GIVEN MATERIAL -
━━━━━━━━━━━━━━━━
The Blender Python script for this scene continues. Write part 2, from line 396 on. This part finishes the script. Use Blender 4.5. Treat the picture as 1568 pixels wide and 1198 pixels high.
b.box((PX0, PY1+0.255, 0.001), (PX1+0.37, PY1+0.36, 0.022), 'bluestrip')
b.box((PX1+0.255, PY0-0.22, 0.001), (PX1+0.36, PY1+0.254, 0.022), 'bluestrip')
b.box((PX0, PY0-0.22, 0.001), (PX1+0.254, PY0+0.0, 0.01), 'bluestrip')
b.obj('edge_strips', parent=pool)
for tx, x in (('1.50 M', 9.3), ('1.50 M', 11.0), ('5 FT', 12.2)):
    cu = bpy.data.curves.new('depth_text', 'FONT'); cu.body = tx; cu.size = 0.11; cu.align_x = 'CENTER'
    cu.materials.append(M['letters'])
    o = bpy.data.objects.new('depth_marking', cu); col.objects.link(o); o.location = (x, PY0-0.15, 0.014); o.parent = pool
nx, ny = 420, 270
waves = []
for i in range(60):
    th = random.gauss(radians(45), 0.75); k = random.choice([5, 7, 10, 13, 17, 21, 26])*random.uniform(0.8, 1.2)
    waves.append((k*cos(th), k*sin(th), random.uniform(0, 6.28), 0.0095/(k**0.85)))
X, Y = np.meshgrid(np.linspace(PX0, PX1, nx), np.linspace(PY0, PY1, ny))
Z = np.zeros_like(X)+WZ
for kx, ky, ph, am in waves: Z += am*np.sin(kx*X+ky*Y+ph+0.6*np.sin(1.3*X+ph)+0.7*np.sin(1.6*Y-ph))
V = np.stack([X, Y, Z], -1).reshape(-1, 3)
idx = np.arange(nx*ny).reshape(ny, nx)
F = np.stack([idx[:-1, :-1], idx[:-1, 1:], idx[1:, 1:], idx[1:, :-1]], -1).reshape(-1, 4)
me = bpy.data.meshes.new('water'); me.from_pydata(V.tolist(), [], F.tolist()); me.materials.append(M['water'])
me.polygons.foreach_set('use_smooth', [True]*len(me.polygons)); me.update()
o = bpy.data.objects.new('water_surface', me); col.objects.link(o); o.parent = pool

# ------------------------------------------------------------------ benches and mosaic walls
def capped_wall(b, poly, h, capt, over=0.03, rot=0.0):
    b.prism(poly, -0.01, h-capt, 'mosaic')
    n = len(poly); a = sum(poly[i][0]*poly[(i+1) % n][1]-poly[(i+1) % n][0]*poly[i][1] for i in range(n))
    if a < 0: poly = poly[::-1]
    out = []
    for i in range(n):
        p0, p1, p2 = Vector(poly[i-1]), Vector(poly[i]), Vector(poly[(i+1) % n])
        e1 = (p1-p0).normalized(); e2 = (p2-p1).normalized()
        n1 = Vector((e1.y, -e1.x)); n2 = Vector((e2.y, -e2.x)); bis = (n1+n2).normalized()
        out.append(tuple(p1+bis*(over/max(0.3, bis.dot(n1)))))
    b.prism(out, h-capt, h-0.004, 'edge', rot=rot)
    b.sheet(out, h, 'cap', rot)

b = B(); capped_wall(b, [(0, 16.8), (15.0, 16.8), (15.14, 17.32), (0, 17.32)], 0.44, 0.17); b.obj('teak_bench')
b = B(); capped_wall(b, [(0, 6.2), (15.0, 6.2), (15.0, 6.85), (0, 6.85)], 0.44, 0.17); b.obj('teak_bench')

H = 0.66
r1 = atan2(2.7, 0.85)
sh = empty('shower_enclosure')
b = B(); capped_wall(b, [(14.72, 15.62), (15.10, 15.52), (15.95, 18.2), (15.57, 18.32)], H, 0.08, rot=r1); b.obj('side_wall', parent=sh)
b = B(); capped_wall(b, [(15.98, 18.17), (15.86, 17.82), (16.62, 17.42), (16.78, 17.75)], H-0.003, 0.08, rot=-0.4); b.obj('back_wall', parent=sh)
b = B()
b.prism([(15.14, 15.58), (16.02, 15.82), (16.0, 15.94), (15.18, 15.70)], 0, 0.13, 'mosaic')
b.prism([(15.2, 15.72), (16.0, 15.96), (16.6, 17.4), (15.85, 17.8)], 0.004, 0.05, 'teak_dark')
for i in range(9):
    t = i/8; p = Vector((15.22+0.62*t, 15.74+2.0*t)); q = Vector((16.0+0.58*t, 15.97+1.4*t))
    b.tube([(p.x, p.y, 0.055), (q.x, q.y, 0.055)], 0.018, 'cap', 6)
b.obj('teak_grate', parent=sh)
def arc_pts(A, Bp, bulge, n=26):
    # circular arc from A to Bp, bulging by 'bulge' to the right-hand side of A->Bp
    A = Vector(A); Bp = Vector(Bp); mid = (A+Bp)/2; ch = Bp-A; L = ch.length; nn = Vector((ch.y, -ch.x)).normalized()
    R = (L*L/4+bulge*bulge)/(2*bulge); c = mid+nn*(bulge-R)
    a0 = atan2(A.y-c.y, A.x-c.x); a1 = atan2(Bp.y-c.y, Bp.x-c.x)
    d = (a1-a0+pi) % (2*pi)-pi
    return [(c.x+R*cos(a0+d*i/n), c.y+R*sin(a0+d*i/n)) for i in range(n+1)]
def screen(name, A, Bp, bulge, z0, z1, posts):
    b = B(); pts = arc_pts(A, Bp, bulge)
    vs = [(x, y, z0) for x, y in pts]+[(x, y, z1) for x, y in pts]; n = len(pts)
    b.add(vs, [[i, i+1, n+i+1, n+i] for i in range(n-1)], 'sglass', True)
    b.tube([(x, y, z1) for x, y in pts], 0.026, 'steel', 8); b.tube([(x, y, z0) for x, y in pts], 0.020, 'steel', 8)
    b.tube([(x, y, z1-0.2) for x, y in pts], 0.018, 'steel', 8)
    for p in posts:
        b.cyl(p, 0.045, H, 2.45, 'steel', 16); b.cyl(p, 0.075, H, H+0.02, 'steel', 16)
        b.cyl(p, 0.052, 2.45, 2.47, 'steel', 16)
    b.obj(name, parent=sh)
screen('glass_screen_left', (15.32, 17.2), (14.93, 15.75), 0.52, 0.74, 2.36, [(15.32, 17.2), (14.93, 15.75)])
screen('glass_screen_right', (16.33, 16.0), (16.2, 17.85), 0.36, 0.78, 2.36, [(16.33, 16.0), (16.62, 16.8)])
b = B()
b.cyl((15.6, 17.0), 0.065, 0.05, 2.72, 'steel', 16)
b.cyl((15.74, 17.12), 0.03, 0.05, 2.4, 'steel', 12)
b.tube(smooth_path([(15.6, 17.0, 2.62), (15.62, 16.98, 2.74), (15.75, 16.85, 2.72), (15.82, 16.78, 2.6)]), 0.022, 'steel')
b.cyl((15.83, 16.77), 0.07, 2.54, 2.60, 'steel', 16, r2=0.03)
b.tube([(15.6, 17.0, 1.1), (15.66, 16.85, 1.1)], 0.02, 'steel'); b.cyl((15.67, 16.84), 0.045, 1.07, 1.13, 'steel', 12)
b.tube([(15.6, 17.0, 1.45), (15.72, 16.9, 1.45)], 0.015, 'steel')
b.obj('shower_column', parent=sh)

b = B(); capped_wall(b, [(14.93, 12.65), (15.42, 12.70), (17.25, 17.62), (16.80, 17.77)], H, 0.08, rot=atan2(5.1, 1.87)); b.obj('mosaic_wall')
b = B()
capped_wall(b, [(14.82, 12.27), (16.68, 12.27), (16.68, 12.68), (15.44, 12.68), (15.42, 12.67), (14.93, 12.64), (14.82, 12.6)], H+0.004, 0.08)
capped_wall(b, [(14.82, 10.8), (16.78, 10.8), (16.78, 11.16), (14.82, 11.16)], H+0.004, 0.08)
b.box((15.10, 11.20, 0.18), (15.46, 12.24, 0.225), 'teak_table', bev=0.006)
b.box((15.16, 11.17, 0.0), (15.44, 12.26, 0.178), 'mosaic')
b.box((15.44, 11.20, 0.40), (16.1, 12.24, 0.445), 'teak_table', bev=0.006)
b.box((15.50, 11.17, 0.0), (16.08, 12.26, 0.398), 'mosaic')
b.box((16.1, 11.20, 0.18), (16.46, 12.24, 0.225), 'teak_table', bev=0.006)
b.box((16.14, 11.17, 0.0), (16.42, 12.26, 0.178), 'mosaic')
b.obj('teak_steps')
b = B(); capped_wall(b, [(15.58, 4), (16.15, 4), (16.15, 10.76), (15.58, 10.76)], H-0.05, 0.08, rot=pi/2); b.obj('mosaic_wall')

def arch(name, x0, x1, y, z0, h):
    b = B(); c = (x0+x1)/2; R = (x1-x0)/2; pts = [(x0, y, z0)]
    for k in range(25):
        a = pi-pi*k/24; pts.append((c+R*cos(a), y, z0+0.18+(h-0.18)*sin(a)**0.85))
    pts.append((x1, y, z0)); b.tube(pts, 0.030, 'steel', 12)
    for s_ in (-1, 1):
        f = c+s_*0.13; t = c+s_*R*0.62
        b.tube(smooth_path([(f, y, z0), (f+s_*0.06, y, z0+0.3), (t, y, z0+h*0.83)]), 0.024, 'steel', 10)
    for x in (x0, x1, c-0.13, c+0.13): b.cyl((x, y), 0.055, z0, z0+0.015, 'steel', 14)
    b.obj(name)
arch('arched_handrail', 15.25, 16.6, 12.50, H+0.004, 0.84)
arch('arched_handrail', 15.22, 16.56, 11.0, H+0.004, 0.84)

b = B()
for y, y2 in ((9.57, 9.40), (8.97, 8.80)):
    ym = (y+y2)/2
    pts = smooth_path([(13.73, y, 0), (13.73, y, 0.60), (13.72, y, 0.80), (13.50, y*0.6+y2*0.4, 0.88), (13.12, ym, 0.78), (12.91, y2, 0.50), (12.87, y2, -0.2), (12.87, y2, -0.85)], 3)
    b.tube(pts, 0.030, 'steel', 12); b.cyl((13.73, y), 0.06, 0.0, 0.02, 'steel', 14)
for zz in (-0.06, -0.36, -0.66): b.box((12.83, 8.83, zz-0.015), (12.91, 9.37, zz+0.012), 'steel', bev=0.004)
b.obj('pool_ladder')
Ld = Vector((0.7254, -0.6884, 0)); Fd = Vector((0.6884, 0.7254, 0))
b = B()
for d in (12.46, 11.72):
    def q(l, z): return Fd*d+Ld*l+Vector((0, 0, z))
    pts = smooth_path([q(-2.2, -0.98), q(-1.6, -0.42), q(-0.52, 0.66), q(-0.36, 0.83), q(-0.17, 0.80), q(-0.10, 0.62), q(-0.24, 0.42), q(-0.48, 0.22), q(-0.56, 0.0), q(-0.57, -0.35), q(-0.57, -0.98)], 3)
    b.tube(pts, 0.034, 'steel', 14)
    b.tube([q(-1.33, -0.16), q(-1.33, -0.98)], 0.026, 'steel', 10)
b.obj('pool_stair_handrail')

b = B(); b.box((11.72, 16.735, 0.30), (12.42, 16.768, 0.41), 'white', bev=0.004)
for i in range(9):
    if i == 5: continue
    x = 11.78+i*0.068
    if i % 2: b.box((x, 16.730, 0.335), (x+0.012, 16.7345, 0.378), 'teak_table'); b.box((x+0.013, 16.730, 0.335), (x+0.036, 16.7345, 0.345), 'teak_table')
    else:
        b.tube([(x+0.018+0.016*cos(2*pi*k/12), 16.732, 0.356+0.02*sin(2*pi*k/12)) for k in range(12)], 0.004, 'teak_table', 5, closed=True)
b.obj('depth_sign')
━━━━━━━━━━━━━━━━
WHAT THE EXERCISE ASKS - Using the material above, quote the first line and each line after it, stopping at and including the line that holds "o = bpy.data.objects.new('water_surface', me);".

TASK SOLUTION -
The Blender Python script for this scene continues. Write part 2, from line 396 on. This part finishes the script. Use Blender 4.5. Treat the picture as 1568 pixels wide and 1198 pixels high.
b.box((PX0, PY1+0.255, 0.001), (PX1+0.37, PY1+0.36, 0.022), 'bluestrip')
b.box((PX1+0.255, PY0-0.22, 0.001), (PX1+0.36, PY1+0.254, 0.022), 'bluestrip')
b.box((PX0, PY0-0.22, 0.001), (PX1+0.254, PY0+0.0, 0.01), 'bluestrip')
b.obj('edge_strips', parent=pool)
for tx, x in (('1.50 M', 9.3), ('1.50 M', 11.0), ('5 FT', 12.2)):
    cu = bpy.data.curves.new('depth_text', 'FONT'); cu.body = tx; cu.size = 0.11; cu.align_x = 'CENTER'
    cu.materials.append(M['letters'])
    o = bpy.data.objects.new('depth_marking', cu); col.objects.link(o); o.location = (x, PY0-0.15, 0.014); o.parent = pool
nx, ny = 420, 270
waves = []
for i in range(60):
    th = random.gauss(radians(45), 0.75); k = random.choice([5, 7, 10, 13, 17, 21, 26])*random.uniform(0.8, 1.2)
    waves.append((k*cos(th), k*sin(th), random.uniform(0, 6.28), 0.0095/(k**0.85)))
X, Y = np.meshgrid(np.linspace(PX0, PX1, nx), np.linspace(PY0, PY1, ny))
Z = np.zeros_like(X)+WZ
for kx, ky, ph, am in waves: Z += am*np.sin(kx*X+ky*Y+ph+0.6*np.sin(1.3*X+ph)+0.7*np.sin(1.6*Y-ph))
V = np.stack([X, Y, Z], -1).reshape(-1, 3)
idx = np.arange(nx*ny).reshape(ny, nx)
F = np.stack([idx[:-1, :-1], idx[:-1, 1:], idx[1:, 1:], idx[1:, :-1]], -1).reshape(-1, 4)
me = bpy.data.meshes.new('water'); me.from_pydata(V.tolist(), [], F.tolist()); me.materials.append(M['water'])
me.polygons.foreach_set('use_smooth', [True]*len(me.polygons)); me.update()
o = bpy.data.objects.new('water_surface', me); col.objects.link(o); o.parent = pool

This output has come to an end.